* _WORK TO COMPLETE_: Please output the data below exactly as given, starting at its first line and stopping after the line that contains "hanging_scrap((42, 1764), 1);".

Start of DATA SECTION

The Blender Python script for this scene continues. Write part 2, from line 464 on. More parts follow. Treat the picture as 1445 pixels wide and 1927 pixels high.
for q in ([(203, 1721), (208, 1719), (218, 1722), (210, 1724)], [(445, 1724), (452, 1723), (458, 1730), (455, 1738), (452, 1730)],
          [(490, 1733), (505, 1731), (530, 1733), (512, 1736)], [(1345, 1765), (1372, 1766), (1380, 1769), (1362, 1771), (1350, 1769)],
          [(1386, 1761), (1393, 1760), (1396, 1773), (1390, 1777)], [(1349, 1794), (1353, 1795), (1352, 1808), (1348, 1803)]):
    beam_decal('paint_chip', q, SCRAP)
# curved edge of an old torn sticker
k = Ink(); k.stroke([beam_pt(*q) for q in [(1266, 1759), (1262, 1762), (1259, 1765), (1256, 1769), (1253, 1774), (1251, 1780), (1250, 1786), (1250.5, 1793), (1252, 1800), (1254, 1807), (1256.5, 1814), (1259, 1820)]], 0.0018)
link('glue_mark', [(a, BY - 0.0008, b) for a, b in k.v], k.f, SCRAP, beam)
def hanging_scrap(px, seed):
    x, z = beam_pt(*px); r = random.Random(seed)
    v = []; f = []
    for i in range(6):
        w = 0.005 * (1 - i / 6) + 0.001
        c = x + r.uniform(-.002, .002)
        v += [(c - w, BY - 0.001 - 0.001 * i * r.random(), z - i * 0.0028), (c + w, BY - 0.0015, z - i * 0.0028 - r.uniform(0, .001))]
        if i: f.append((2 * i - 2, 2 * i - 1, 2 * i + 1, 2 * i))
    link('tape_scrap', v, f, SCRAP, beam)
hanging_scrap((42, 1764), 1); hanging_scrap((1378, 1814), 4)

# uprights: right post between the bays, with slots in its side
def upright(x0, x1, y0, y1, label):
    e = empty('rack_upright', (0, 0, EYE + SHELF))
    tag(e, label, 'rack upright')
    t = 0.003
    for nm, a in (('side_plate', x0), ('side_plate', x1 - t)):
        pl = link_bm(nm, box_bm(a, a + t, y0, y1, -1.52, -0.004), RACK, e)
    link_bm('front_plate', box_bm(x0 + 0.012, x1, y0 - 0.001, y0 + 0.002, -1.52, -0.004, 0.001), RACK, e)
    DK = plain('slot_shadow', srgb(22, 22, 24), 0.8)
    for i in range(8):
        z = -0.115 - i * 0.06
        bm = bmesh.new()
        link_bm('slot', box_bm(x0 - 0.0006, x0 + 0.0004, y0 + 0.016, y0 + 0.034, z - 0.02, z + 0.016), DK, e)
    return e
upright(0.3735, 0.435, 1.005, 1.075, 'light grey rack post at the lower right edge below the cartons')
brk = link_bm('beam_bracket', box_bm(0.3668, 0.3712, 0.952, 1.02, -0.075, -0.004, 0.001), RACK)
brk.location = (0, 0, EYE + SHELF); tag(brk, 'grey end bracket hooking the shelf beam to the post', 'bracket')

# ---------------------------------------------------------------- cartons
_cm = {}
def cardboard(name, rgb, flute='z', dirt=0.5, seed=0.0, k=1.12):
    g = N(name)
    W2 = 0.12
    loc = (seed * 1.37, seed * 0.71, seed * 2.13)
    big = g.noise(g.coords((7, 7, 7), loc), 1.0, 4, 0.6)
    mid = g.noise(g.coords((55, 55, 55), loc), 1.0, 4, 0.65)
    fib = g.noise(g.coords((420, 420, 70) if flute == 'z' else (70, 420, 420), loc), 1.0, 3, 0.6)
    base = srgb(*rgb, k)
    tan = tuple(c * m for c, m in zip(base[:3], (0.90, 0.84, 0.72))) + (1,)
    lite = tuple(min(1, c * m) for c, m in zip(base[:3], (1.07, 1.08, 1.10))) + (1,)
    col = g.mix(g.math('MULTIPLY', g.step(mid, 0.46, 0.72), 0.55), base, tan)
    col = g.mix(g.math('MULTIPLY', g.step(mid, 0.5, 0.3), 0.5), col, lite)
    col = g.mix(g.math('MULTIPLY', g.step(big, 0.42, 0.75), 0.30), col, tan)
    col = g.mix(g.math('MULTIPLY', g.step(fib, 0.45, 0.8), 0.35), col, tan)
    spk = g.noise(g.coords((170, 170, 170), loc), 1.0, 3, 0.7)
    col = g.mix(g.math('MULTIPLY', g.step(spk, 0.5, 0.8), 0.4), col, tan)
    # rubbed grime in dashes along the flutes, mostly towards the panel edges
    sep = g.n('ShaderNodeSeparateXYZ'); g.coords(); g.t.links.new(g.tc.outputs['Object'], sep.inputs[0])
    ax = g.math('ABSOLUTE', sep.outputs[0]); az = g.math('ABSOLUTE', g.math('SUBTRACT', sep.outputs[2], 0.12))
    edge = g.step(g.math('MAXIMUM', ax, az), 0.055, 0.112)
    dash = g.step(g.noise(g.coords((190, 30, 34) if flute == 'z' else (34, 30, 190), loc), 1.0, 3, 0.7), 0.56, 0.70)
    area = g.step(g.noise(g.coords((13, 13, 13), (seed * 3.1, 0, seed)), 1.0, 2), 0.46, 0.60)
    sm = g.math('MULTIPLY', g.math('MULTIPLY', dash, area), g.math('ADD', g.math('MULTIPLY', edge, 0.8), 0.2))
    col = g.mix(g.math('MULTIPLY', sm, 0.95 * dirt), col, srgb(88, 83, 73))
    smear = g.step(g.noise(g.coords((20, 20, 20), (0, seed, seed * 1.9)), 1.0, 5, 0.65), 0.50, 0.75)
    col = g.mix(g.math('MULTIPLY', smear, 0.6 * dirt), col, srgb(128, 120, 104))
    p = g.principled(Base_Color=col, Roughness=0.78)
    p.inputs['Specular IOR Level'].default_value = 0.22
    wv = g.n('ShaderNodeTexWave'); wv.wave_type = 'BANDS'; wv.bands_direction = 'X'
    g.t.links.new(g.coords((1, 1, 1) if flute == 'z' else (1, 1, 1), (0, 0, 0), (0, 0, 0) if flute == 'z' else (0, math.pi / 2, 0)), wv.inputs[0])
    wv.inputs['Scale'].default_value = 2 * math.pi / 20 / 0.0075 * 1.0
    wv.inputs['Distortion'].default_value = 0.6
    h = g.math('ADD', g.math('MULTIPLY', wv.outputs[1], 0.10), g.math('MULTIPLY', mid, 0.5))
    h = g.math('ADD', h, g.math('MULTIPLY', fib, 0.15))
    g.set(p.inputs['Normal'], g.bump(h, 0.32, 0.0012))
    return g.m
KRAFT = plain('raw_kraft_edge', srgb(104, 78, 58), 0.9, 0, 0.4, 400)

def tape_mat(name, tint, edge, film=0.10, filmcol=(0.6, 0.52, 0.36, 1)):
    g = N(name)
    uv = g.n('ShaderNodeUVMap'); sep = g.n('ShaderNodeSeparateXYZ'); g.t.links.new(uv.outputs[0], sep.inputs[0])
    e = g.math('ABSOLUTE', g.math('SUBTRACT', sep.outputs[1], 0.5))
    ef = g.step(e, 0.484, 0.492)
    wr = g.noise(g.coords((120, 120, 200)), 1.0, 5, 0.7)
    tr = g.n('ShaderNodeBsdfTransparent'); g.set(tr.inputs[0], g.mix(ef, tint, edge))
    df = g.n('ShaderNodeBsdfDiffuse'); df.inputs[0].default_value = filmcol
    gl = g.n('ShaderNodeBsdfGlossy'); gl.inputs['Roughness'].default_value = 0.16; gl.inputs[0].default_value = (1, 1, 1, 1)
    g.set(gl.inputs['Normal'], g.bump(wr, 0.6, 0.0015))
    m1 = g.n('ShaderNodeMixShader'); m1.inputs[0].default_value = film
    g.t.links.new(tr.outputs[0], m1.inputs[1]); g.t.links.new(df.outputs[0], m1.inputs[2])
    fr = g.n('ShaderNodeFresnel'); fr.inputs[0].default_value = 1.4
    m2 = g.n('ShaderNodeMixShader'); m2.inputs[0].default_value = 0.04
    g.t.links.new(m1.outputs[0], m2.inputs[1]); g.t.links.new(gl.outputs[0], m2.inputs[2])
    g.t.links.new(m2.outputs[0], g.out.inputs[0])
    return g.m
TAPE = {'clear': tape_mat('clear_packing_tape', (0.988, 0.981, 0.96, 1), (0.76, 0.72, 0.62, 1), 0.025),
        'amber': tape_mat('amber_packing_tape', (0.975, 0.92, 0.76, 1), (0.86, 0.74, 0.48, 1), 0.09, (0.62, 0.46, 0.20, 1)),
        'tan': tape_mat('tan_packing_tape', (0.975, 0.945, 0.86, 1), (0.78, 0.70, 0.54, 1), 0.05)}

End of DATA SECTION

* _TASK OUTPUT_:
The Blender Python script for this scene continues. Write part 2, from line 464 on. More parts follow. Treat the picture as 1445 pixels wide and 1927 pixels high.
for q in ([(203, 1721), (208, 1719), (218, 1722), (210, 1724)], [(445, 1724), (452, 1723), (458, 1730), (455, 1738), (452, 1730)],
          [(490, 1733), (505, 1731), (530, 1733), (512, 1736)], [(1345, 1765), (1372, 1766), (1380, 1769), (1362, 1771), (1350, 1769)],
          [(1386, 1761), (1393, 1760), (1396, 1773), (1390, 1777)], [(1349, 1794), (1353, 1795), (1352, 1808), (1348, 1803)]):
    beam_decal('paint_chip', q, SCRAP)
# curved edge of an old torn sticker
k = Ink(); k.stroke([beam_pt(*q) for q in [(1266, 1759), (1262, 1762), (1259, 1765), (1256, 1769), (1253, 1774), (1251, 1780), (1250, 1786), (1250.5, 1793), (1252, 1800), (1254, 1807), (1256.5, 1814), (1259, 1820)]], 0.0018)
link('glue_mark', [(a, BY - 0.0008, b) for a, b in k.v], k.f, SCRAP, beam)
def hanging_scrap(px, seed):
    x, z = beam_pt(*px); r = random.Random(seed)
    v = []; f = []
    for i in range(6):
        w = 0.005 * (1 - i / 6) + 0.001
        c = x + r.uniform(-.002, .002)
        v += [(c - w, BY - 0.001 - 0.001 * i * r.random(), z - i * 0.0028), (c + w, BY - 0.0015, z - i * 0.0028 - r.uniform(0, .001))]
        if i: f.append((2 * i - 2, 2 * i - 1, 2 * i + 1, 2 * i))
    link('tape_scrap', v, f, SCRAP, beam)
hanging_scrap((42, 1764), 1); hanging_scrap((1378, 1814), 4)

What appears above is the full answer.